Another way of expressing this is that, as well as thinking about and theorising the epistolarium in terms of particular correspondences, it is also important to do so concerning the tens of thousands of letters overall that the project has been concerned with. What do they add up to? What patterns are there? What processes of change have occurred over time? What ‘larger patterns of dependence and exchange’, as the quotation above has it, are there?

These larger patterns that surface have been discussed in The Racialising Process (Stanley 2017) and are concerned with the following matters:

  • Formation of the colonial state
  • The creation of labour
  • Work ‘per Kaffir’
  • Racial categorisations
  • Performative letters
  • Civility and appropriateness
  • Silences and what is not ‘seen’

The analysis of them indicates that they do indeed add up to something distinctive about the long-term processes of change in South Africa, hinging on racial typification, categorisation and regulation.
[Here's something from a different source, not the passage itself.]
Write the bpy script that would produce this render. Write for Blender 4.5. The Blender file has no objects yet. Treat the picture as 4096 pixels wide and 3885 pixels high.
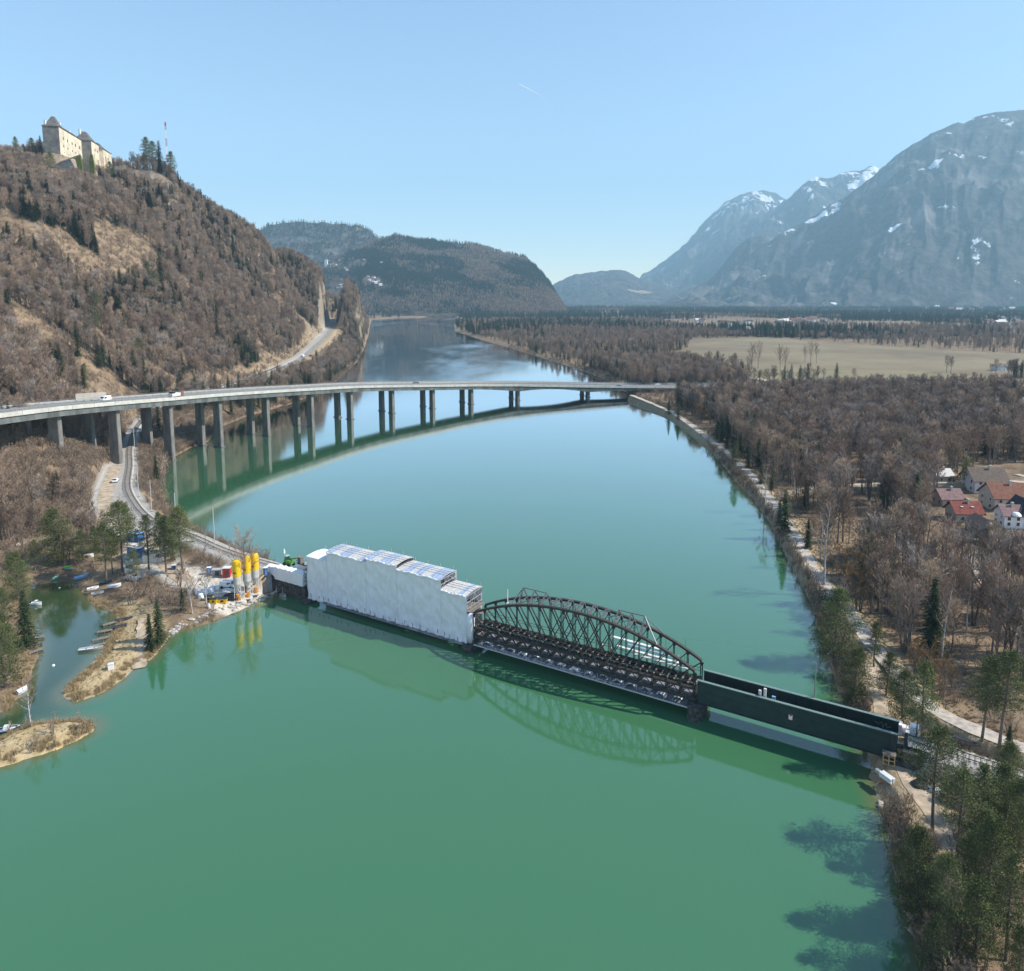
import bpy, bmesh, math, random
import numpy as np
from mathutils import Vector, Matrix
sc = bpy.context.scene
R = math.radians

# ---------------------------------------------------------------- camera
CAM_H = 75.0
PITCH = 0.12162            # radians below the horizon
FPX, CXD, CYD = 1375.4, 989.0, 743.7      # survey constants used to turn sightings into ground positions
cam_d = bpy.data.cameras.new('Camera')
cam = bpy.data.objects.new('Camera', cam_d)
sc.collection.objects.link(cam)
cam.location = (0, 0, CAM_H)
cam.rotation_euler = (math.pi/2 - PITCH, 0, 0)
cam_d.sensor_width = 36.0
cam_d.lens = 25.03
cam_d.shift_y = -0.0981
cam_d.clip_start = 0.5
cam_d.clip_end = 60000
sc.camera = cam

# ---------------------------------------------------------------- sky, sun, exposure
SUN_EL = R(42)
SUN_DIR = Vector((math.cos(SUN_EL)*0.998, -math.cos(SUN_EL)*0.06, math.sin(SUN_EL)))   # towards the sun
w = bpy.data.worlds.new('World')
sc.world = w
w.use_nodes = True
nt = w.node_tree
nt.nodes.clear()
sky = nt.nodes.new('ShaderNodeTexSky')
sky.sky_type = 'NISHITA'
sky.sun_disc = False
sky.sun_elevation = SUN_EL
sky.sun_rotation = math.atan2(SUN_DIR.x, SUN_DIR.y)
sky.altitude = 500
sky.air_density = 1.0
sky.dust_density = 0.1
sky.ozone_density = 1.0
bg = nt.nodes.new('ShaderNodeBackground')
bg.inputs['Strength'].default_value = 0.125
wo = nt.nodes.new('ShaderNodeOutputWorld')
nt.links.new(sky.outputs[0], bg.inputs[0])
nt.links.new(bg.outputs[0], wo.inputs[0])
sd = bpy.data.lights.new('Sun', 'SUN')
sd.energy = 4.3
sd.angle = R(0.53)
sd.color = (1.0, 0.94, 0.85)
sun = bpy.data.objects.new('Sun', sd)
sc.collection.objects.link(sun)
sun.rotation_euler = SUN_DIR.to_track_quat('Z', 'Y').to_euler()
sc.view_settings.view_transform = 'Standard'
sc.view_settings.look = 'None'
sc.view_settings.exposure = 0.93
sc.view_settings.gamma = 1.0
sc.cycles.max_bounces = 5
sc.cycles.diffuse_bounces = 2
sc.cycles.glossy_bounces = 3
sc.cycles.transmission_bounces = 3
sc.cycles.transparent_max_bounces = 6
sc.cycles.volume_bounces = 0
sc.cycles.caustics_reflective = False
sc.cycles.caustics_refractive = False

rng = np.random.default_rng(7)
random.seed(7)
COL = sc.collection

# ---------------------------------------------------------------- survey helpers
_c, _s = math.cos(PITCH), math.sin(PITCH)
def ray(x, y):
    u = (x-CXD)/FPX; v = (y-CYD)/FPX
    return u, _c - v*_s, -_s - v*_c
def P(x, y, z=0.0):
    d = ray(x, y); t = (z-CAM_H)/d[2]
    return np.array((d[0]*t, d[1]*t, z))
def PY(x, y, Y):
    d = ray(x, y); t = Y/d[1]
    return np.array((d[0]*t, Y, CAM_H+d[2]*t))

# ---------------------------------------------------------------- numpy noise
_perm = np.random.default_rng(3).integers(0, 2**31, 4096)
def _h(ix, iy):
    return (_perm[(ix*73 + iy*1031 + (_perm[iy & 4095] & 4095)) & 4095] & 65535)/65535.0
def vnoise(x, y):
    ix = np.floor(x).astype(int); iy = np.floor(y).astype(int)
    fx = x-ix; fy = y-iy
    fx = fx*fx*(3-2*fx); fy = fy*fy*(3-2*fy)
    a = _h(ix, iy); b = _h(ix+1, iy); c = _h(ix, iy+1); d = _h(ix+1, iy+1)
    return (a*(1-fx)+b*fx)*(1-fy) + (c*(1-fx)+d*fx)*fy
def fbm(x, y, o=4):
    s = 0; a = 1; t = 0
    for i in range(o):
        s = s + a*vnoise(x*2**i+17.3*i, y*2**i+9.1*i); t += a; a *= 0.5
    return s/t
def ridged(x, y, o=5):
    s = 0; a = 1; t = 0
    for i in range(o):
        s = s + a*(1-np.abs(2*vnoise(x*2**i+31.7*i, y*2**i+4.4*i)-1)); t += a; a *= 0.5
    return s/t

# ---------------------------------------------------------------- materials
def mat(name, col, rough=0.8, metal=0.0, var=0.0, scale=1.0, spec=0.3, bump=0.0, col2=None, stretch=None, rnd=0.0, trans=0.0):
    m = bpy.data.materials.new(name); m.use_nodes = True
    n = m.node_tree.nodes; l = m.node_tree.links
    b = n['Principled BSDF']
    b.inputs['Base Color'].default_value = (*col, 1)
    b.inputs['Roughness'].default_value = rough
    b.inputs['Metallic'].default_value = metal
    b.inputs['Specular IOR Level'].default_value = spec
    if trans:
        b.inputs['Alpha'].default_value = 1-trans
    out = None
    if var or col2 or bump:
        tc = n.new('ShaderNodeTexCoord'); mp = n.new('ShaderNodeMapping')
        if stretch: mp.inputs['Scale'].default_value = stretch
        no = n.new('ShaderNodeTexNoise'); no.inputs['Scale'].default_value = scale; no.inputs['Detail'].default_value = 6
        l.new(tc.outputs['Object'], mp.inputs[0]); l.new(mp.outputs[0], no.inputs['Vector'])
        if var or col2:
            rp = n.new('ShaderNodeValToRGB')
            c2 = col2 if col2 else tuple(min(1, c*(1+var)) for c in col)
            c1 = col if col2 else tuple(c*(1-var) for c in col)
            rp.color_ramp.elements[0].position = 0.35; rp.color_ramp.elements[1].position = 0.65
            rp.color_ramp.elements[0].color = (*c1, 1); rp.color_ramp.elements[1].color = (*c2, 1)
            l.new(no.outputs['Fac'], rp.inputs[0]); out = rp.outputs[0]
            l.new(out, b.inputs['Base Color'])
        if bump:
            bp = n.new('ShaderNodeBump'); bp.inputs['Strength'].default_value = bump; bp.inputs['Distance'].default_value = 0.1
            l.new(no.outputs['Fac'], bp.inputs['Height']); l.new(bp.outputs[0], b.inputs['Normal'])
    if rnd:
        oi = n.new('ShaderNodeObjectInfo'); mr = n.new('ShaderNodeMapRange')
        mr.inputs['To Min'].default_value = 1-rnd; mr.inputs['To Max'].default_value = 1+rnd
        l.new(oi.outputs['Random'], mr.inputs['Value'])
        vm = n.new('ShaderNodeVectorMath'); vm.operation = 'SCALE'
        if out: l.new(out, vm.inputs[0])
        else: vm.inputs[0].default_value = col
        l.new(mr.outputs[0], vm.inputs['Scale']); l.new(vm.outputs[0], b.inputs['Base Color'])
    return m

M = {}
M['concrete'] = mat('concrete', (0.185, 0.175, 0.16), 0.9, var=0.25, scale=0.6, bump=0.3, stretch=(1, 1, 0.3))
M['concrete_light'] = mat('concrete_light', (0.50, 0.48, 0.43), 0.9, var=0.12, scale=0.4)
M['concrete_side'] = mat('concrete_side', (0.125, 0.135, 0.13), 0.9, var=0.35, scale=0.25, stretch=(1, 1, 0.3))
M['asphalt'] = mat('asphalt', (0.25, 0.24, 0.22), 0.9, var=0.12, scale=0.15)
M['steel_dark'] = mat('steel_dark', (0.022, 0.023, 0.023), 0.55, metal=0.0, var=0.4, scale=1.5, spec=0.5)
M['steel_rust'] = mat('steel_rust', (0.060, 0.045, 0.036), 0.7, col2=(0.034, 0.032, 0.030), scale=1.2)
M['green_paint'] = mat('green_paint', (0.010, 0.031, 0.028), 0.5, var=0.18, scale=0.8, spec=0.4)
M['green_flange'] = mat('green_flange', (0.16, 0.22, 0.20), 0.5, var=0.1, scale=2)
M['steel_grey'] = mat('steel_grey', (0.25, 0.26, 0.27), 0.5, metal=0.3)
M['steel_light'] = mat('steel_light', (0.5, 0.5, 0.5), 0.5, metal=0.3)
M['white_paint'] = mat('white_paint', (0.78, 0.78, 0.77), 0.35, spec=0.5)
M['white_dirty'] = mat('white_dirty', (0.62, 0.61, 0.58), 0.7, var=0.15, scale=2)
M['glass'] = mat('glass', (0.02, 0.025, 0.03), 0.1, spec=0.8)
M['rubber'] = mat('rubber', (0.02, 0.02, 0.02), 0.8)
M['red_paint'] = mat('red_paint', (0.45, 0.03, 0.03), 0.45)
M['orange'] = mat('orange', (0.75, 0.28, 0.03), 0.6)
M['yellow'] = mat('yellow', (0.82, 0.50, 0.015), 0.5, var=0.1, scale=3)
M['blue_paint'] = mat('blue_paint', (0.03, 0.10, 0.30), 0.5)
M['blue_light'] = mat('blue_light', (0.25, 0.42, 0.6), 0.5)
M['green_light'] = mat('green_light', (0.25, 0.5, 0.35), 0.5)
M['green_machine'] = mat('green_machine', (0.08, 0.25, 0.04), 0.5)
M['black'] = mat('black', (0.015, 0.015, 0.017), 0.6)
M['dark_cover'] = mat('dark_cover', (0.03, 0.04, 0.05), 0.7, var=0.3, scale=2)
M['wood'] = mat('wood', (0.30, 0.19, 0.10), 0.8, var=0.3, scale=4)
M['wood_grey'] = mat('wood_grey', (0.20, 0.17, 0.145), 0.85, var=0.3, scale=3)
M['wood_fresh'] = mat('wood_fresh', (0.55, 0.38, 0.18), 0.8, var=0.2, scale=3)
M['stone_dark'] = mat('stone_dark', (0.07, 0.065, 0.06), 0.95, var=0.5, scale=1.3, bump=0.8)
M['stone'] = mat('stone', (0.28, 0.26, 0.235), 0.95, var=0.35, scale=0.8, bump=0.8)
M['rock'] = mat('rock', (0.38, 0.35, 0.31), 0.95, var=0.3, scale=0.8, bump=0.8, rnd=0.3)
M['stucco'] = mat('stucco', (0.60, 0.525, 0.40), 0.95, var=0.18, scale=0.15)
M['stucco_shaded'] = mat('stucco_shaded', (0.15, 0.145, 0.14), 0.95, var=0.3, scale=0.2)  # same stucco darkened: shade of the faces turned from the sun
M['house_white'] = mat('house_white', (0.68, 0.68, 0.68), 0.9, var=0.05, scale=0.5)
M['house_cream'] = mat('house_cream', (0.50, 0.45, 0.38), 0.9, var=0.08, scale=0.5)
M['roof_grey'] = mat('roof_grey', (0.12, 0.11, 0.105), 0.85, var=0.25, scale=0.4)
M['roof_brown'] = mat('roof_brown', (0.12, 0.092, 0.072), 0.85, var=0.2, scale=1.2)
M['roof_red'] = mat('roof_red', (0.18, 0.045, 0.032), 0.8, var=0.25, scale=1.2)
M['roof_pink'] = mat('roof_pink', (0.21, 0.13, 0.122), 0.85, var=0.2, scale=1.2)
M['roof_terra'] = mat('roof_terra', (0.18, 0.078, 0.052), 0.85, var=0.2, scale=1.2)
M['ivy'] = mat('ivy', (0.10, 0.13, 0.03), 0.9, var=0.4, scale=0.6, bump=1)
M['skin'] = mat('skin', (0.55, 0.32, 0.22), 0.6)
M['hivis'] = mat('hivis', (0.75, 0.06, 0.03), 0.7)
M['dark_cloth'] = mat('dark_cloth', (0.03, 0.035, 0.05), 0.9)
M['snow'] = mat('snow', (0.8, 0.82, 0.85), 0.8)
M['sheet_white'] = mat('sheet_white', (0.74, 0.75, 0.76), 0.6, var=0.05, scale=0.8, bump=0.8, stretch=(1.6, 1.6, 0.7))
M['sheet_clear'] = mat('sheet_clear', (0.28, 0.36, 0.50), 0.35, spec=0.6, var=0.2, scale=1.5)
M['panel_grey'] = mat('panel_grey', (0.52, 0.50, 0.47), 0.6, var=0.15, scale=2, stretch=(1, 1, 1))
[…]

This is ‘the racialising process’.

Rather than repeating this discussion, readers of the blog are recommended to the book and in particular to its Chapter 10, which considers each of them in detail. The reverberations will now be followed, by considering what the consequences might be for how the concept of the epistolarium is to be understood in the light of researching long and big.

Firstly, in thinking about letters in the long-term over hundreds of years, and at large-scale in terms of thousands of letters, has the concept of the epistolarium been stretched too much? Is it now so big as to be coterminous with social connections and therefore not very useful for thinking about letters as such?

To state this in more specific terms, are the first four points in the list above almost independent of letters, unlike the last three points? Considering the discussion in the book now, the links with letters are in fact spelt out with detailed examples, so perhaps always foregrounding the evidential basis in the letters is one helpful response. But another point here, one less easily accommodated, is that the idea of the epistolarium includes variations, differences and complexities between how different examples are configured and shaped. The list above is of broad patterns, but it does not engage with these variations and complexities, which are in fact importantly present across the letters.

Secondly, there are issues in thinking of such larger patterns in network terms, as O’Neill’s extremely interesting discussion of Early Modern British letters does. Is thinking in a network framework helpful?

Doing so displaces attention from the letters and places it more on the connected people, while the idea of the epistolarium is specifically concerned with epistolary exchanges, and not individual persons. Also networks are finite and have temporal as well as other boundaries, whereas tracing epistolary communications through letter collections and the epistolariums these reveal shows clearly that figurational relations in letter exchanges, rather than the connections of particular persons, are the ontological basis. An example here commented on a number of times in WWW webpages concerns the Findlay epistolarium, with flows of letters continuing unabated from the 1770s to the 1950s. Obviously none of the people writing letters at the start were doing so 180 years later, but the epistolary exchanges continued.

So is it possible to have it all? This is a million dollar/yen/euro/rand question. However, the only possible response is that large numbers of letters should certainly be considered in research and by as many researchers as possible. And in doing so, different analytical strategies need to be explored, and their strength and weaknesses, possibilities and problems, focuses and limitations, discussed and debated among epistolary scholars. At some point the question can be answered, but at the moment it is a case of research, research, research.